The Blazers do have one obvious advantage over the 2013 Celtics, and that's the presence of an bona fide cornerstone player. In inking Lillard to a five-year extension for $120 million, Neil Olshey has established that his rebuild will have direction. Lillard is still only 24 and still hasn't quite developed into a complete all-around player, but he's immensely talented and absolutely worth the years and money. He's also, given his abilities as a shooter and playmaker, a wonderful starting point for a rebuild, as he can thrive next to just about anyone. What player wouldn't fit next to Damian Lillard?

Lillard will be the epicenter of the project moving forward. From here, the quest is to find out who fits around him. With everyone else on the roster - most notably Meyers Leonard, C.J. McCollum, Mason Plumlee and Noah Vonleh - the objective will be to throw them into the laboratory, see how they fit with Lillard and make adjustments as necessary.

This rebuild obviously won't be easy, but I do like where it's going. The other pieces are deceptively good. Leonard and McCollum showed flashes of brilliance in limited time in Portland last year. Leonard shot 50/40/90! Plumlee is 25 years old and a skilled big man on both ends; he played for USA Basketball and won a world championship a year ago. Vonleh was slotted as high as No. 3 or 4 on a lot of draft boards last summer, slipping only because he's a little bit young and raw. Give him time - he'll develop.

It's also important to note that all of the above players are high-character guys, readily coachable and easy to mold into whatever type of team Terry Stotts wants them to be. In a rebuild, that's the type of group you need. In Boston, Ainge gave Brad Stevens a wonderfully moldable roster; Stevens turned it into a team that succeeded with pacing, spacing, aggressive shooters on offense and ball-hawking pests on defense. It worked because everyone bought in together - Ainge built the roster, Stevens shaped it and the players carried out their coach's vision.

Can Portland do the same? All signs point to yes. The roster is a promising one, and Olshey and Stotts look poised to guide this process together. The only question is whether we, the fans, are ready for the journey that lies ahead.
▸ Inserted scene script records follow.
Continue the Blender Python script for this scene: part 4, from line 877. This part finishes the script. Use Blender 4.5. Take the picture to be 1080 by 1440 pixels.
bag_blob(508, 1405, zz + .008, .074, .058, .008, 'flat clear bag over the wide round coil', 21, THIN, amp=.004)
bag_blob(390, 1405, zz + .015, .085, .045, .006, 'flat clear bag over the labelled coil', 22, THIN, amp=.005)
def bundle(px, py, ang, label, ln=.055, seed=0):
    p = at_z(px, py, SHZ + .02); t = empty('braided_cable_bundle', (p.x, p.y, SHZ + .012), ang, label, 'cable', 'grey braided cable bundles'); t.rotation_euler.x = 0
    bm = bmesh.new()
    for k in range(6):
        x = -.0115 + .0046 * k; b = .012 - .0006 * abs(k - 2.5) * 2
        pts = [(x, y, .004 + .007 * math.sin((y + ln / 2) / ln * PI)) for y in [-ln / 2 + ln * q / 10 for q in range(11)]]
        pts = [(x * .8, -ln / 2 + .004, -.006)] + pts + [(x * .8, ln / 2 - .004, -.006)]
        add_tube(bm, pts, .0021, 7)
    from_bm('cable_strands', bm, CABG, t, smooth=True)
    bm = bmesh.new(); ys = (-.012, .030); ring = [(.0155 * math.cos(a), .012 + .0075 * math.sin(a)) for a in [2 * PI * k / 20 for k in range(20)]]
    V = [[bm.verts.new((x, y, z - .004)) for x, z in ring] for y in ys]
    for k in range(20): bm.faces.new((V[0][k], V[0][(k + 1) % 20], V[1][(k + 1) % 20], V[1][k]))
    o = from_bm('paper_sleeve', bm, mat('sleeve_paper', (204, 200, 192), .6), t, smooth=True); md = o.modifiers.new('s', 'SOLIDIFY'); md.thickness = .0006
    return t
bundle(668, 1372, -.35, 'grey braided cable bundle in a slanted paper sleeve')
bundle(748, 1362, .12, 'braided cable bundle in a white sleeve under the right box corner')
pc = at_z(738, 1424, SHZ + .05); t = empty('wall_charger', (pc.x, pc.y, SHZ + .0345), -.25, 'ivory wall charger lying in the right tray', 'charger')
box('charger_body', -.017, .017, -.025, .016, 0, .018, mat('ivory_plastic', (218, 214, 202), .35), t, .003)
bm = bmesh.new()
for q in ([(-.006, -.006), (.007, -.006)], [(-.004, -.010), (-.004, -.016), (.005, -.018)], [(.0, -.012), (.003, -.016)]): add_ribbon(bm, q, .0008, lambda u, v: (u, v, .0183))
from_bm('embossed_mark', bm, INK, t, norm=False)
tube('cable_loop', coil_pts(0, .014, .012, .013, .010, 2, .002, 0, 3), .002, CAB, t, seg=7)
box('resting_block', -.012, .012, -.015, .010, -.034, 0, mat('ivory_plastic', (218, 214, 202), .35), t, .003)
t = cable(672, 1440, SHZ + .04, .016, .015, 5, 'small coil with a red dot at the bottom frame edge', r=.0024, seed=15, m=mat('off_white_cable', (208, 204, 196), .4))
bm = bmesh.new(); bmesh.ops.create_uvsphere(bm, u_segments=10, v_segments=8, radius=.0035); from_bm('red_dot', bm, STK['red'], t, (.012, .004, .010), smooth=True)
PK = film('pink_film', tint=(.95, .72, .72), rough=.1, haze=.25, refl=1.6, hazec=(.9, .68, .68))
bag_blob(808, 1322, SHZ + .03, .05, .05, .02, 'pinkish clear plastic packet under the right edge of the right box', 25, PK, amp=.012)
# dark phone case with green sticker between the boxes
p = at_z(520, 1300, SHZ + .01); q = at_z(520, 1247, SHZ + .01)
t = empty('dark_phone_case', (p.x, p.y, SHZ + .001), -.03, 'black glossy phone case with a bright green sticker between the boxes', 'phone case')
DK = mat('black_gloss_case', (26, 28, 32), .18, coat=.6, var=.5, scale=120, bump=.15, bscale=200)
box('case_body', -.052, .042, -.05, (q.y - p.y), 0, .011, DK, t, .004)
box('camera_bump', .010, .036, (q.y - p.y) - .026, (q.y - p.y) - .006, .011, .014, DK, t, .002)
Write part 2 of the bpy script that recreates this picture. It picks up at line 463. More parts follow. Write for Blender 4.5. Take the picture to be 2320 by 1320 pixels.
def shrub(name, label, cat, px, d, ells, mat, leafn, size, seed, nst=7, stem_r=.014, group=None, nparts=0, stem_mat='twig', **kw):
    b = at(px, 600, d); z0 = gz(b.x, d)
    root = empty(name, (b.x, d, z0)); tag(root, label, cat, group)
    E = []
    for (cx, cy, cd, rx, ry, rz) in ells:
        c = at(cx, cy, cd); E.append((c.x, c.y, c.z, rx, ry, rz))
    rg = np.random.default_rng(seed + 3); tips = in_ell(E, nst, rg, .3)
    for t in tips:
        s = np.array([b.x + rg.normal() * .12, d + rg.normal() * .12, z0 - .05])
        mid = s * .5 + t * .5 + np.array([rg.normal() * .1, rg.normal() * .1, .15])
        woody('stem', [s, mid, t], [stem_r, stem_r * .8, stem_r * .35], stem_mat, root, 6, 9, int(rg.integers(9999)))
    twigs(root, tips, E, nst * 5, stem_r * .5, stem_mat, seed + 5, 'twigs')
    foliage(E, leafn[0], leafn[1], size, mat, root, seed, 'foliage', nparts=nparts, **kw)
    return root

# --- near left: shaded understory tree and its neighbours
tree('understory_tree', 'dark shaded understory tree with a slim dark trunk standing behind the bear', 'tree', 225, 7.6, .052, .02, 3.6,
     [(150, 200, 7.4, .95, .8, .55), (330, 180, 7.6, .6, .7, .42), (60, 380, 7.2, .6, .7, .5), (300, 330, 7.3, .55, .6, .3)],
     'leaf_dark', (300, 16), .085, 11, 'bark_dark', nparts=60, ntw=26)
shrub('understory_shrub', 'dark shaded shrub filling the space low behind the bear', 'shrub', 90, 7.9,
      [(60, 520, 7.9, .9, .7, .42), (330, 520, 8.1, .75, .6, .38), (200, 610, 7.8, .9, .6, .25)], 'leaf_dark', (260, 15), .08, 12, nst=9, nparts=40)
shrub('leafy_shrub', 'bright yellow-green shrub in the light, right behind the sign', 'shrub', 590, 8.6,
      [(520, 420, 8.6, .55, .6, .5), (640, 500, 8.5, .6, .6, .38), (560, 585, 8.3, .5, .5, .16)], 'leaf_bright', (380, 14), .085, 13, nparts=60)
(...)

When I first mentioned to my editors at Blazer's Edge earlier this week that I was writing a piece about the rebuilding process, the first question I got from Dave was an interesting one. "Does the piece empathize," he asked me, "or wallow?"

I guess the answer is a little bit of both. There's plenty of time between now and the moment this rebuild actually begins (meaning like, on a basketball court and not at a podium). We've got about 11 weeks until the start of training camp. That's enough time to cover the whole spectrum of emotions. We can go through every stage of grief and then some. We can sulk, we can question, we can get deep in thought and, eventually, we can start to get optimistic about the future.

I went through all of the above steps in Boston. It took a couple of years for the optimism part to become real - i.e., for me to transition from mere wishful thinking to a legitimate, objective belief that the Celtics were good. But that's OK. I learned to enjoy the journey. The process taught me to appreciate the losses as much as the wins. Every setback makes the eventual successes all the more gratifying.

LaMarcus Aldridge and company are gone. That part sucks. But the key to surviving this momentary heartbreak is to think of July 2015 as a beginning of something, not an end. One chapter in Trail Blazers history is over, but that only means we get to turn the page and begin writing a new one. That's not something we're built for, necessarily, but we can learn to love it if we try.